Critiques

Myriam Gendron

Ma délire – Songs of Love, Lost & Found

  • Feeding Tube Records
  • 2021
  • 75 minutes
8
Le meilleur de lca

Malgré d’excellentes critiques et un rayonnement qui va au-delà de nos frontières, l’autrice-compositrice-interprète folk Myriam Gendron reste encore un secret trop bien gardé. La preuve, à sa sortie au début-octobre, son deuxième album Ma délire – Songs of Love, Lost & Found est passé sous le radar dans nos pages, et il est grand temps de remédier à la situation tellement ce disque est émouvant de vérité.

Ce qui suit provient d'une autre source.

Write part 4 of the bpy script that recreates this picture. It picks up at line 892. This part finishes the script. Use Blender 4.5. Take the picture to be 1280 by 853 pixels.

Native d’Ottawa, Myriam Gendron s’est fait connaître en 2014 avec la parution de son premier album Not So Deep as a Well, pour lequel elle avait mis en musique les poèmes de l’écrivaine, scénariste et activiste américaine Dorothy Parker (1893-1967). Elle avait enregistré le disque dans sa chambre, toute seule avec sa guitare et quelques logiciels de traitement de son. Le résultat final était à la fois touchant et empreint d’une très grande sensibilité, Gendron s’appropriant les mots de Parker pour en faire quelque chose de personnel mais aussi très respectueux de sa source.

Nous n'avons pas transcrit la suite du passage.